Re: the porn-opticon

Date: 2006-09-12 08:16 pm (UTC)
From: [identity profile] beketaten.livejournal.com
What?? o.O

(no subject)

Date: 2006-09-12 08:15 pm (UTC)
From: [identity profile] beketaten.livejournal.com
I feel what you be sayin', Mo-man.

Also, I almost had a heart attack because of the sheer unselfconscious attractiveness of that first photograph. I am an incorrigibly shallow person.

Porn Life

Date: 2006-09-12 08:42 pm (UTC)
From: [identity profile] fenestration.livejournal.com
Pornography is a common denominator, but in so many ways it is the lowest common denominator. This position makes it ideal in a globalised world where what is common is more useable than what makes us different. Sex is undoubtedly an important aspect of life but it defines us only in one narrow way. However that narrow way is easily accessible whereas other human complexities defy quick exploration.
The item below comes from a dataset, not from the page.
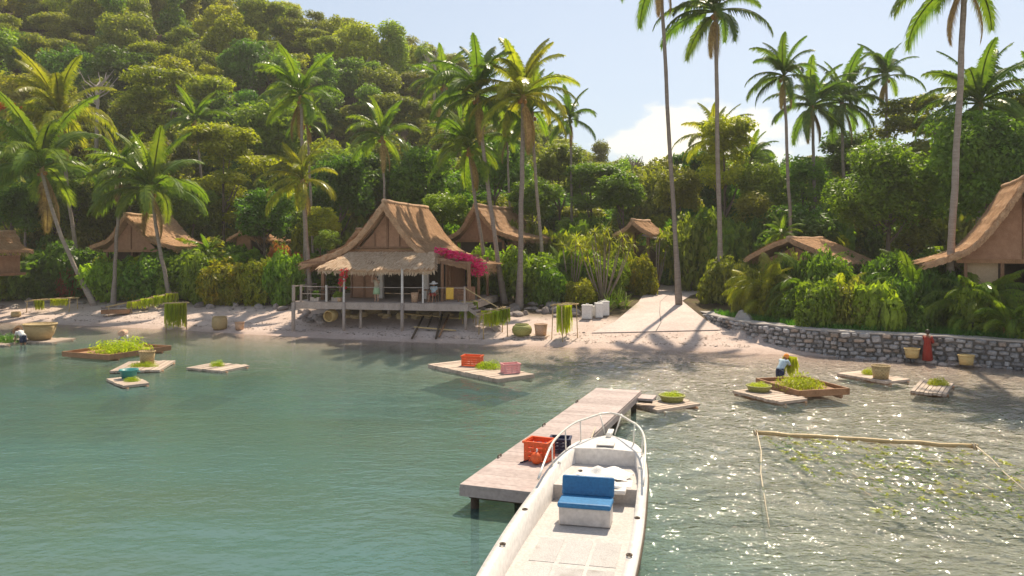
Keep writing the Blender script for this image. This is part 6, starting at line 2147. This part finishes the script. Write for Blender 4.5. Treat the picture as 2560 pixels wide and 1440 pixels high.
# follows the roof's right eave: local points of the main hut
bg = [hw(9.25, 2.6, 5.42), hw(9.9, 2.65, 5.2), hw(10.5, 2.7, 5.05), hw(11.1, 2.7, 4.9), hw(11.6, 2.6, 4.72), hw(11.95, 2.45, 4.5), hw(12.1, 2.35, 4.15), hw(12.1, 2.3, 3.85)]
blossoms('bougainvillea', 'magenta bougainvillea trailing over the right eave of the main hut', 'flowers', bg, 800, .13, 'petal', 4, .20)
fl = [hw(3.5, -.15, DECK + .9), hw(3.55, -.18, DECK + 1.6), hw(3.75, -.15, DECK + 2.1)]
blossoms('flower_bunch', 'bunch of red flowers tied to the deck post left of the standing woman', 'flowers', fl, 60, .13, 'petal_red', 5, .13)
blossoms('flame_tree_blossom', 'orange red blossom spray at the upper left edge', 'flowers', [at(-25, 275, 70), at(5, 268, 70), at(34, 272, 70)], 130, .22, 'petal_orange', 6, .22)
# ------------------------------------------------------------------ people
def person(label, loc, rz, J, clothes, skin='skin', hat=None, hair=True, scale=1.0, name='person'):
    """J: joint positions (metres, person faces +Y); one skinned continuous body, hands with five fingers"""
    root = thing(name, label, 'person', loc, rz)
    root.scale = (scale,) * 3
    V, E, RAD = [], [], []
    def add(p, r, parent=None):
        V.append(Vector(p)); RAD.append(r)
        if parent is not None: E.append((parent, len(V) - 1))
        return len(V) - 1
    pel = add(J['pelvis'], .13)
    waist = add(Vector(J['pelvis']).lerp(Vector(J['chest']), .5), .115, pel)
    ch = add(J['chest'], .135, waist)
    nk = add(J['neck'], .055, ch)
    head = Vector(J['head'])
    up = (head - Vector(J['neck'])).normalized()
    jaw = add(head - up * .055, .07, nk)
    hd = add(head + up * .03, .095, jaw)
    add(head + up * .09, .072, hd)
    f = Vector(J.get('face', (0, 1, 0))).normalized()
    add(head + f * .105 - up * .005, .016, hd)           # nose
    for s in 'lr':
        sg = -1 if s == 'l' else 1
        sh = add(J['sh_' + s], .062, ch)
        el = add(J['el_' + s], .043, sh)
        wr = add(J['wr_' + s], .028, el)
        d = (Vector(J['wr_' + s]) - Vector(J['el_' + s])).normalized()
        pm = add(Vector(J['wr_' + s]) + d * .06, .034, wr)
        side = d.cross(Vector((0, 0, 1)) if abs(d.z) < .8 else Vector((0, 1, 0))).normalized()
        curl = side.cross(d).normalized()
        for k, (o, l) in enumerate([(-.030, .062), (-.010, .075), (.011, .070), (.030, .052)]):
            a = add(V[pm] + d * .035 + side * o, .010, pm)
            b = add(V[a] + d * l * .55 + curl * .012, .009, a)
            add(V[b] + d * l * .35 + curl * .028, .007, b)
        a = add(V[pm] - d * .015 - side * .042, .012, pm)
        add(V[a] + d * .035 - side * .018 + curl * .01, .009, a)
        hp = add(J['hip_' + s], .088, pel)
        kn = add(J['kn_' + s], .058, hp)
        an = add(J['an_' + s], .038, kn)
        ft = Vector(J.get('toe', (0, 1, 0))).normalized()
        add(Vector(J['an_' + s]) + ft * .16 - Vector((0, 0, .045)), .03, an)
    me = bpy.data.meshes.new('body')
    me.from_pydata([tuple(v) for v in V], E, [])
    me.materials.append(M[skin])
    o = bpy.data.objects.new('body', me); COL.objects.link(o); o.parent = root
    sk = o.modifiers.new('skin', 'SKIN'); sk.use_smooth_shade = True
    if not me.skin_vertices: me.skin_vertices.new()
    for i, r in enumerate(RAD):
        me.skin_vertices[0].data[i].radius = (r, r * (.8 if i in (0, 1, 2) else 1))
    me.skin_vertices[0].data[0].use_root = True
    ss = o.modifiers.new('smooth', 'SUBSURF'); ss.levels = 1; ss.render_levels = 2
    eye = Mesh()
    sd = f.cross(up).normalized()
    for s in (-1, 1):
        e = Mesh().lathe([(0, -.011), (.011, 0), (0, .011)], n=8)
        eo = e.build('eye', M['hair'], root); eo.location = head + f * .088 + sd * s * .034 + up * .03
    # clothes: skinned shells a little larger than the limbs they cover
    def shell(nm, chain, rads, mat):
        cv, ce, n0 = [], [], 0
        mb = Mesh()
        for pts, rr in zip(chain, rads):
            mb.tube(pts, rr, 12)
        return mb.build(nm, M[mat], root, True)
    v = lambda k: Vector(J[k])
    for c in clothes:
        kind, mat = c[0], c[1]
        if kind == 'shirt':
            shell('shirt', [[v('pelvis') + (v('pelvis') - v('chest')) * .18, v('pelvis'), v('pelvis').lerp(v('chest'), .5), v('chest'), v('chest').lerp(v('neck'), .55), v('chest').lerp(v('neck'), .85)]] +
                  [[v('chest').lerp(v('sh_' + s), .5), v('sh_' + s), v('sh_' + s).lerp(v('el_' + s), c[2])] for s in 'lr'],
                  [[.165, .165, .15, .175, .15, .07], [.09, .085, .068], [.09, .085, .068]], mat)
        elif kind == 'shorts':
            shell('shorts', [[v('pelvis') + Vector((0, 0, .06)), v('pelvis'), v('pelvis') - Vector((0, 0, .10))]] + [[v('hip_' + s), v('hip_' + s).lerp(v('kn_' + s), c[2])] for s in 'lr'],
                  [[.165, .175, .14], [.115, .10], [.115, .10]], mat)
        elif kind == 'skirt':
            p = v('pelvis')
            kz = (v('kn_l') + v('kn_r')) / 2
            shell('skirt', [[p + Vector((0, 0, .10)), p, p.lerp(kz, .5), p.lerp(kz, c[2])]], [[.145, .19, .22, .25]], mat)
        elif kind == 'robe':
            p = v('pelvis'); an = (v('an_l') + v('an_r')) / 2
            shell('robe', [[an + Vector((0, 0, .10)), an.lerp(p, .5), p, p.lerp(v('chest'), .5), v('chest'), v('chest').lerp(v('neck'), .7)]] + [[v('sh_' + s), v('el_' + s), v('el_' + s).lerp(v('wr_' + s), .6)] for s in 'lr'],
                  [[.27, .23, .19, .165, .18, .10], [.085, .075, .08], [.085, .075, .08]], mat)
        elif kind == 'scarf':
            mb = Mesh().lathe([(.085, -.10), (.118, -.03), (.120, .05), (.09, .11), (.03, .135), (0, .137)], n=14)
            ho = mb.build('head_scarf', M[mat], root, True); ho.location = head - f * .015 + up * .01
            ho.rotation_mode = 'QUATERNION'; ho.rotation_quaternion = up.to_track_quat('Z', 'Y')
    if hair and not hat:
        mb = Mesh().lathe([(.07, -.09), (.103, -.03), (.112, .04), (.085, .10), (.03, .128), (0, .13)], n=14)
        ho = mb.build('hair', M['hair'], root, True); ho.location = head - f * .022 + up * .02
        ho.rotation_mode = 'QUATERNION'; ho.rotation_quaternion = (up - f * .35).to_track_quat('Z', 'Y')
    if hat:
        mb = Mesh().lathe([(.30, -.02), (.29, -.012), (.13, .03), (.115, .09), (.07, .135), (0, .14), (0, .13), (.06, .125), (.105, .085), (.12, .02)], n=18)
        ho = mb.build('hat', M[hat], root, True); ho.location = head + up * .035
        ho.rotation_mode = 'QUATERNION'; ho.rotation_quaternion = up.to_track_quat('Z', 'Y')
    return root

def standing():
    return dict(pelvis=(0, 0, .93), chest=(0, .01, 1.28), neck=(0, .01, 1.46), head=(0, .03, 1.60),
                sh_l=(-.17, 0, 1.38), sh_r=(.17, 0, 1.38), el_l=(-.23, -.02, 1.10), el_r=(.23, -.02, 1.10), wr_l=(-.24, .08, .87), wr_r=(.24, .08, .87),
                hip_l=(-.09, 0, .88), hip_r=(.09, 0, .88), kn_l=(-.10, .02, .48), kn_r=(.10, .02, .48), an_l=(-.10, 0, .075), an_r=(.10, 0, .075))

# woman on the deck, hands up near her face
J = standing(); J.update(el_l=(-.24, .16, 1.22), wr_l=(-.10, .28, 1.45), el_r=(.27, .16, 1.28), wr_r=(.20, .28, 1.55))
person('woman standing on the deck of the main hut, beige top, pale green skirt, arms raised', hw(5.55, .75, DECK + .0), R(165), J, [('shirt', 'beige_cloth', .55), ('skirt', 'green_cloth', .98)], 'skin_fair')
# seated person on the right part of the deck
def seated():
    J = standing()
    for k in ('pelvis', 'chest', 'neck', 'head', 'sh_l', 'sh_r', 'el_l', 'el_r', 'hip_l', 'hip_r'):
        J[k] = Vector(J[k]) - Vector((0, 0, .40))
    J.update(kn_l=(-.13, .44, .50), kn_r=(.13, .44, .50), an_l=(-.13, .46, .075), an_r=(.13, .46, .075), wr_l=(-.16, .28, .64), wr_r=(.16, .28, .64))
    return J
person('seated person in a pale blue shirt and red trousers on the deck', hw(9.35, 1.1, DECK), R(160), seated(), [('shirt', 'blue_cloth', .6), ('shorts', 'red_cloth', .9)], 'skin', 'white_cloth')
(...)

So we have a pidgin language that is click-shared by millions, limited, functional and lucrative. And how limited. Pornographic fantasy is solipsistic and clichéd but evidently addictive. Corruption is important here. Pornography is to sex as sex is to love. Do we want to be defined by porn or love?

I find momus sexy because

Date: 2006-09-13 11:27 am (UTC)
From: [identity profile] zzberlin.livejournal.com
He knows how to cite his references, and he knows how to use the interweb.

Re: Porn Life

Date: 2006-09-13 11:34 am (UTC)
From: [identity profile] zzberlin.livejournal.com
<< Do we want to be defined by porn or love? >>

Are they mutually exclusive? I love porn. Why can't I have porn and love at the same time? hmmm I love porn.